» Short problem:
Search the data for the word "More" and copy every line that contains it.

— start Data listing —

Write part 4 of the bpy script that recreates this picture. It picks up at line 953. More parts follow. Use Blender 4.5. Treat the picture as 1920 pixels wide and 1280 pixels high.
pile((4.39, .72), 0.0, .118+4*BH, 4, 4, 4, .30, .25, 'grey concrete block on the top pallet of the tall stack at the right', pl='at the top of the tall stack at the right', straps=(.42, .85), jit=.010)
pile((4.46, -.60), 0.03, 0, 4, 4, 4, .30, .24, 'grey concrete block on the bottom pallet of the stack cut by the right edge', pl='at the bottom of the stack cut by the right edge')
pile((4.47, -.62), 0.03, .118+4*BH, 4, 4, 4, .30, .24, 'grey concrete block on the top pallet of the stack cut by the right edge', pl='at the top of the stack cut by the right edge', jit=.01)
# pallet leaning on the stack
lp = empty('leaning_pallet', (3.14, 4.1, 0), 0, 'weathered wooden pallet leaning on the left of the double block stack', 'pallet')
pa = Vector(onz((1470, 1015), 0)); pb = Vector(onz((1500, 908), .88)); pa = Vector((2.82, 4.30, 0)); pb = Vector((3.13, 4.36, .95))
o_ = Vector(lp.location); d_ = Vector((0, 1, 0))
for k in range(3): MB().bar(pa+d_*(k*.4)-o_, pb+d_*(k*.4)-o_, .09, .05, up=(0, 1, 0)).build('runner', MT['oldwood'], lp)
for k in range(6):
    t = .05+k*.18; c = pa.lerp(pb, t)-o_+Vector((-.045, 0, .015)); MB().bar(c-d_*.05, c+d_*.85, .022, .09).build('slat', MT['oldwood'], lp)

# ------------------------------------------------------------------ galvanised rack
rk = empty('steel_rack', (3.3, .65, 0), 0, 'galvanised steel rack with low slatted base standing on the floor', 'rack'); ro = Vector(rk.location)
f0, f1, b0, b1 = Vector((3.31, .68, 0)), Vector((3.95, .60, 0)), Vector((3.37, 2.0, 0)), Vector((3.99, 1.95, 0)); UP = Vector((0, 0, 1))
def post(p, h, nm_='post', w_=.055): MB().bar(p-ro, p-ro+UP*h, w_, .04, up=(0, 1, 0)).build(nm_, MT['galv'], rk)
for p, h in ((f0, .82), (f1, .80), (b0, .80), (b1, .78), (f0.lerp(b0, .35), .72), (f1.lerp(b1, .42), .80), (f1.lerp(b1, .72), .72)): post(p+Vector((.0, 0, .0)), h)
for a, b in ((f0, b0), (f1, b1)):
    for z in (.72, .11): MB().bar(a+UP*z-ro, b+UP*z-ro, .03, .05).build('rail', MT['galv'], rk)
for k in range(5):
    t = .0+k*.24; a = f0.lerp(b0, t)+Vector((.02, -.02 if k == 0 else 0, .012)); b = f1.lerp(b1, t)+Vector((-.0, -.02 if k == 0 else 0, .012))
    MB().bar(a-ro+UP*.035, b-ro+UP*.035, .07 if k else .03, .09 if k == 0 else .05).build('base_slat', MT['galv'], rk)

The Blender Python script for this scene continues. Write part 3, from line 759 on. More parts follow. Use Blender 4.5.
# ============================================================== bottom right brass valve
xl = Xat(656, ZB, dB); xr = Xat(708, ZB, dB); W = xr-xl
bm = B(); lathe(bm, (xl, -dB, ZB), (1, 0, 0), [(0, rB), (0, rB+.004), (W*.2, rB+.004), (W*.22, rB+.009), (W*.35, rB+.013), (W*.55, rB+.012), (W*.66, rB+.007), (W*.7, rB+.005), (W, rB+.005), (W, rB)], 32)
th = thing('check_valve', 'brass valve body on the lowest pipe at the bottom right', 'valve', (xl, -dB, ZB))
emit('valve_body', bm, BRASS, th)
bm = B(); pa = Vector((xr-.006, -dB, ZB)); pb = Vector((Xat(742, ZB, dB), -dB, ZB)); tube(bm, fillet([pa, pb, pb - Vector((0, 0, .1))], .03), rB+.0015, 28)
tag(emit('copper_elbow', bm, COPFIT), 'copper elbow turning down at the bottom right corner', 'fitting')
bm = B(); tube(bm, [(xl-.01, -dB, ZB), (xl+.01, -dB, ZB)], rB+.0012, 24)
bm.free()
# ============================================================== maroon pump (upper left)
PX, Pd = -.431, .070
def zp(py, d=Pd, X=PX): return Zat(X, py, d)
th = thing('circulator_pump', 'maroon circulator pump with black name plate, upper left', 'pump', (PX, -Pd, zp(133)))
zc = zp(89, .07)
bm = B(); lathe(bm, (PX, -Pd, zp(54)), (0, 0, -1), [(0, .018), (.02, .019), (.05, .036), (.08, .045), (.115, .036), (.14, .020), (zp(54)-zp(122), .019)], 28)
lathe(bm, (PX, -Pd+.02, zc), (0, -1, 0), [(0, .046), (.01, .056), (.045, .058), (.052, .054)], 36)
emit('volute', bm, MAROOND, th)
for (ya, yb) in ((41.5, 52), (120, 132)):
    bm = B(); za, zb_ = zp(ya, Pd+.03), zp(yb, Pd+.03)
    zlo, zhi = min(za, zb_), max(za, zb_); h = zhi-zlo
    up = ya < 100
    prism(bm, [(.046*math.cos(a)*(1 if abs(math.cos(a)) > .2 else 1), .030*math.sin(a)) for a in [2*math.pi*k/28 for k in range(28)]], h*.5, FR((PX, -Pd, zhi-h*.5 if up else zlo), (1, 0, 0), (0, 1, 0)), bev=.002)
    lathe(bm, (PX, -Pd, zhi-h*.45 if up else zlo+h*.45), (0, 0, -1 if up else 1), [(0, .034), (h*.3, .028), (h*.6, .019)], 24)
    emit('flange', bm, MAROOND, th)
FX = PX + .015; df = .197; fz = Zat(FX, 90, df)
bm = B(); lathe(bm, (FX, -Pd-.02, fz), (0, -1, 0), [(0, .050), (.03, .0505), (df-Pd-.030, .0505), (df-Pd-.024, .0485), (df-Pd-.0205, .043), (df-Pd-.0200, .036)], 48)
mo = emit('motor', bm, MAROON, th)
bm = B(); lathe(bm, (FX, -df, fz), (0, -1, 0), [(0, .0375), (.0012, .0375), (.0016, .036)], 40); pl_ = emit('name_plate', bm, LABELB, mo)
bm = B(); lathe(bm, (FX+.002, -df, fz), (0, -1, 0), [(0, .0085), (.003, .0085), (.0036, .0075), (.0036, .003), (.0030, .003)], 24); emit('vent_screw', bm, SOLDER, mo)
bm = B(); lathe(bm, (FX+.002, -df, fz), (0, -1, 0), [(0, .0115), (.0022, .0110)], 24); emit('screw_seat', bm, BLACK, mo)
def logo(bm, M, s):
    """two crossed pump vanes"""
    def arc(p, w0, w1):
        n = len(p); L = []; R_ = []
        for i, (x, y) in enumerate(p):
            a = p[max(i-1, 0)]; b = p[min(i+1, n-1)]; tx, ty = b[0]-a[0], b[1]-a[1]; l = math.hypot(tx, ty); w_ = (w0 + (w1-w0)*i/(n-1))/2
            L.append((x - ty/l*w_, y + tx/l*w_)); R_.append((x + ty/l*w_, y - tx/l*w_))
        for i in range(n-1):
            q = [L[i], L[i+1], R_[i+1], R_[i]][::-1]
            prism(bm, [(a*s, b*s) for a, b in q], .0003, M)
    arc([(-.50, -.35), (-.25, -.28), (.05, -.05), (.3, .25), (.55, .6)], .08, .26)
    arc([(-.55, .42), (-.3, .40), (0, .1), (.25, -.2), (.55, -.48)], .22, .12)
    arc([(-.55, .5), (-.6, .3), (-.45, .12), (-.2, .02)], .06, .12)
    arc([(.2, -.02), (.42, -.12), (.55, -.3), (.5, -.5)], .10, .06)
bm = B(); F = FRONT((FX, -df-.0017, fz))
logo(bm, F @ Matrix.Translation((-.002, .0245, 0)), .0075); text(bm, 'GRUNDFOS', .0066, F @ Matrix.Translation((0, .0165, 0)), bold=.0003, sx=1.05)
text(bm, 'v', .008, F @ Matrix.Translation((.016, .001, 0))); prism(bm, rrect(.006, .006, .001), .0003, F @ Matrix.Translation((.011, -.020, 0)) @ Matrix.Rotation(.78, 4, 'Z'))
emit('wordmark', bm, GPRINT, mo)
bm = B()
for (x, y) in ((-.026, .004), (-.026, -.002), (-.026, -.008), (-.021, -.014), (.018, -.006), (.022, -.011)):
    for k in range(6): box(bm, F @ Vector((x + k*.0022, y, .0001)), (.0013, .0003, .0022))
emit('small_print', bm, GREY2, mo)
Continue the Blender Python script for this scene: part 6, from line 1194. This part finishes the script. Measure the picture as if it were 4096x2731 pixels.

— end Data listing —

» Exercise solution:
Write part 4 of the bpy script that recreates this picture. It picks up at line 953. More parts follow. Use Blender 4.5. Treat the picture as 1920 pixels wide and 1280 pixels high.
The Blender Python script for this scene continues. Write part 3, from line 759 on. More parts follow. Use Blender 4.5.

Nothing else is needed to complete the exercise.